Khamoro hosts discussion on Romani traditions and their place in an ever-changing world

Roma children

The question of tradition and its role in ever-changing society is a fascinating one that is addressed by each new generation: Prague's Municipal Library provided a forum for just such debate at the Khamoro Roma Festival this week. On Wednesday young Roma activists, students of culture studies, community workers, as well as a general public interested in Romani traditions stretching as far as Spain and Macedonia, met to hear about and define the role of tradition across common borders. Discussed were positive images, the role of Roma women and family, as well as some negative aspects.

Family, tradition, respect. Three words that got a lot of space in discussion on Wednesday at the Khamoro World Festival: on the podium in Prague's Municipal Library were youthful representatives of Roma communities from all across Europe, and one thing they all had in common was a love of Romani traditions and values combined with a desire to keep with the times of a globalised world. Including a respect for integration - as opposed to assimilation - in which Roma values were not superseded by a majority view.

Ivan Mako works with the Young Roma Association in the not-for-profit sector in Slovakia. He explains some of the values Roma communities have found important in the past, which are still paramount today.

"Our parents were brought up in Roma tradition. By tradition I mean things like respect for your elders, respect for your peers, and respect for your family.

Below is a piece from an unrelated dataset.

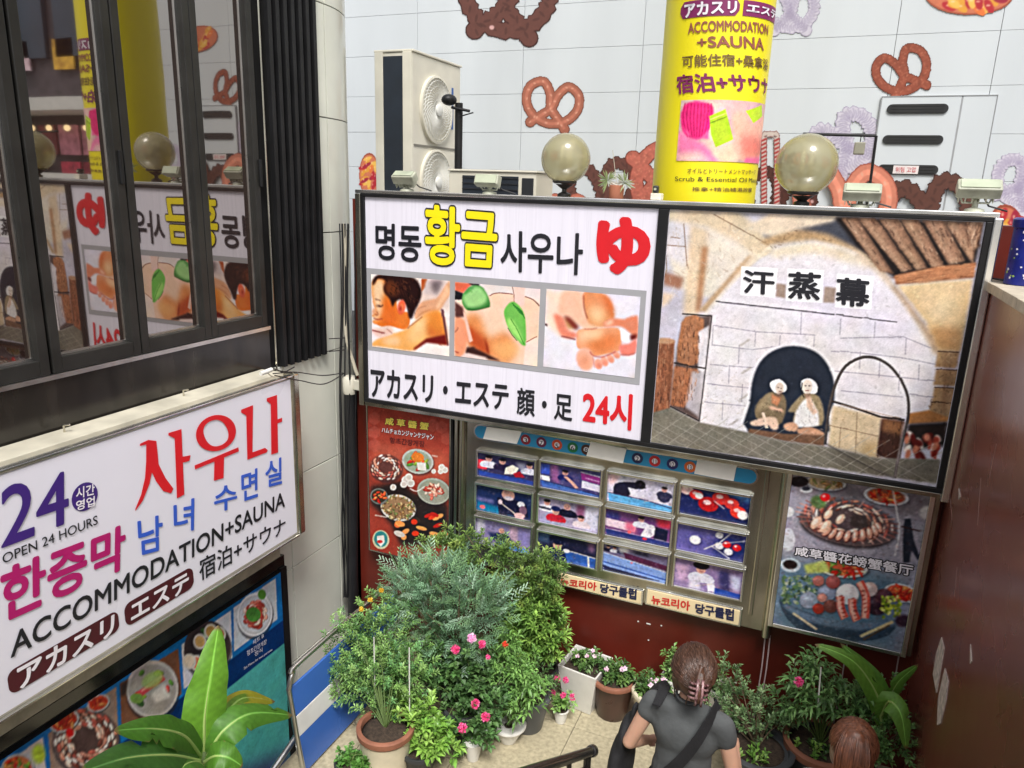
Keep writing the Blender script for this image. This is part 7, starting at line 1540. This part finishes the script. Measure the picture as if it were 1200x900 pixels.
# banana by the right wall
def b3(px, py, y): return at(px, py, y)
x, y = PZ(1025, 890, -3.3)[:2]; y = 4.3; x = .52
t = empty('young_banana', (x, y, FLOOR), 'young banana plant with upright leaves in the corner beside the brown wall', 'plant')
sz = pot_round(t, x, y, FLOOR, .28, .15, m_pdark); hub = b3(1033, 850, 4.25)
MB().tube([(x, y, sz-.02), (hub.x, hub.y+.02, hub.z-.1), tuple(hub)], [.028, .022, .012], 12).out('stem', m_gstem, t, smooth=True)
U3 = Vector((-.1, -.75, .65)).normalized()
blade(t, [hub, b3(1028, 815, 4.25), b3(1000, 775, 4.22), b3(955, 755, 4.2)], .115, 21, up=U3, col=(.17, .38, .05), tears=2)
blade(t, [hub+Vector((.01, .02, 0)), b3(1036, 825, 4.3), b3(1022, 790, 4.33), b3(985, 754, 4.36)], .11, 22, up=U3, col=(.14, .34, .045), tears=1)
blade(t, [hub, b3(1038, 828, 4.28), b3(1052, 800, 4.3), b3(1076, 779, 4.32)], .10, 23, up=Vector((.5, -.6, .6)).normalized(), col=(.14, .34, .045), tears=1)
blade(t, [b3(1033, 838, 4.22), b3(1042, 822, 4.15), b3(1056, 838, 4.08), b3(1062, 878, 4.05)], .13, 24, up=Vector((.2, -.75, .6)).normalized(), col=(.18, .40, .06), tears=1)
x, y = .60, 4.45
t = empty('corner_shrub', (x, y, FLOOR), 'low dark green shrub spilling out of a pot in the corner under the young banana', 'shrub', GP)
sz = pot_round(t, x-.05, y-.2, FLOOR, .22, .13, mat('grey_pot2', (.12, .13, .14), .5))
grow(t, (x-.05, y-.2, sz), [lump(1030, 830, 4.35, 60, 60, .15), lump(1045, 865, 4.2, 50, 50, .13), lump(1012, 820, 4.4, 40, 50, .12), lump(1025, 880, 4.1, 50, 40, .1)], 190, 'twig', [(.10, .21, .06), (.08, .17, .05), (.14, .27, .08)], 65, L=.035, W=.02, nl=8, tl=.045, surf=.3, nst=20)
# low plant bottom centre-left
c = Vector(PZ(412, 915, FLOOR))
t = empty('parsley_pot', (c.x, c.y, FLOOR), 'small leafy green plant at the bottom edge left of the biggest terracotta pot', 'plant', GP)
sz = pot_round(t, c.x, c.y, FLOOR, .15, .1, m_pdark)
grow(t, (c.x, c.y, sz), [lump(410, 892, c.y, 44, 22, .1), lump(428, 896, c.y, 24, 18, .08)], 60, 'twig', [(.07, .19, .03), (.1, .25, .05)], 66, L=.035, W=.026, nl=7, tl=.03, surf=.2, nst=10, stem_m=m_gstem, spread=1.3)
# ------------------------------------------------------------------ people
m_skin = mat('skin', (.62, .36, .25), .5, var=.06, scale=12, sss=.15, bump=.02, bscale=80); m_hair = mat('brown_hair', (.075, .034, .02), .36, var=.5, scale=9, stretch=(9, 9, .5), bump=.15, bscale=60, spec=.6)
m_hair2 = mat('auburn_hair', (.15, .055, .028), .34, var=.45, scale=9, stretch=(9, 9, .5), bump=.15, bscale=60, spec=.6)
m_hairl = mat('light_brown_hair', (.105, .05, .03), .36, var=.5, scale=9, stretch=(9, 9, .5), spec=.8); m_hair2l = mat('light_auburn_hair', (.20, .075, .038), .32, var=.5, scale=9, stretch=(9, 9, .5), spec=.8)
m_tee = mat('charcoal_knit', (.080, .086, .088), .9, var=.3, scale=7, bump=.9, bscale=13); m_blackcl = mat('black_cloth', (.012, .012, .014), .8, var=.25, scale=14, bump=.3, bscale=200)
m_whitecl = mat('white_cloth', (.65, .63, .6), .8, var=.08)
def capsule(mb, a, b, ra, rb, n=14):
    a, b = Vector(a), Vector(b); d = (b-a); L = d.length; d = d/L if L > 1e-6 else Vector((0, 0, 1)); q = d.to_track_quat('Z', 'Y').to_matrix().to_4x4(); prof = []
    for k in range(5): t = math.pi/2*k/4; prof.append((max(math.sin(t)*ra, 1e-4), -math.cos(t)*ra))
    for k in range(5): t = math.pi/2*k/4; prof.append((max(math.cos(t)*rb, 1e-4), L+math.sin(t)*rb))
    mb.lathe(prof, tuple(a), n=n, M=q)
def ellip(mb, c, r, M=None, n=18, m=12):
    prof = [(max(math.sin(math.pi*i/m), 1e-4), -math.cos(math.pi*i/m)) for i in range(m+1)]
    S = Matrix.Diagonal((r[0], r[1], r[2], 1)); mb.lathe(prof, tuple(c), n=n, M=(M @ S) if M is not None else S)
def remesh(o, vox, sm=6, fac=.5):
    a = o.modifiers.new('merge', 'REMESH'); a.mode = 'VOXEL'; a.voxel_size = vox; a.use_smooth_shade = True
    b = o.modifiers.new('relax', 'SMOOTH'); b.factor = fac; b.iterations = sm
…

That's the alpha and omega. This was also the case for us. Still, we've adopted the importance of education, for example. We accept the values of the non-Roma majority, but we also want to retain our own."

That view is shared by Karolina Stankiewicz, a Roma student and TV director who produces a programme on Roma issues in Poland. She says Polish Romanies are more traditional than their counterparts elsewhere, like the Czech Republic or Spain. She says for her Roma tradition is extremely important, even if it requires her to wear her hair long, to wear a skirt rather than pants, and to never smoke in front of her elders - a sign of disrespect and shame.

"You know it's inside for me, tradition is inside for me! I feel this really. This is about Gypsy culture, about young Gypsy people and tradition, language, everything!"

How do you feel about this: one of the speakers from Slovakia brought up the point you could say "I am Slovak" outside the home but at home "I am Gypsy". Two faces of identity?

"I don't know what are these two faces! Because I must be always Gypsy because I am human. Really, I don't see the problem!"

Still, some issues surrounding women in particular bordered on the infringement of basic rights, and all the Roma representatives on the panel saw the necessity for leaving certain traditions behind: namely the virginity cult, as well as taboos regarding the discussion of sex and family planning for young women in their parents' home. One speaker from Macedonia, Enisa Eminova, said that, in effect, each Roma had to choose which elements to adopt and which to reject, in the struggle for individual identity and individual freedom. Never an easy task.

In the end the discussion carried a final appeal: to let the Roma community be open, to accept all who claimed Roma ethnicity within its fold and not to discriminate against its own, as in the case of one visitor in the audience who recalled his father had called him a "Gadjo" because he had never learned the Romany language, by no means unusual among Roma Europe-wide. And, while it is clear that the search to define Roma tradition and its role today will continue, the new generation it seems - at least the panel in Prague on Wednesday - represents the most broad-minded of views.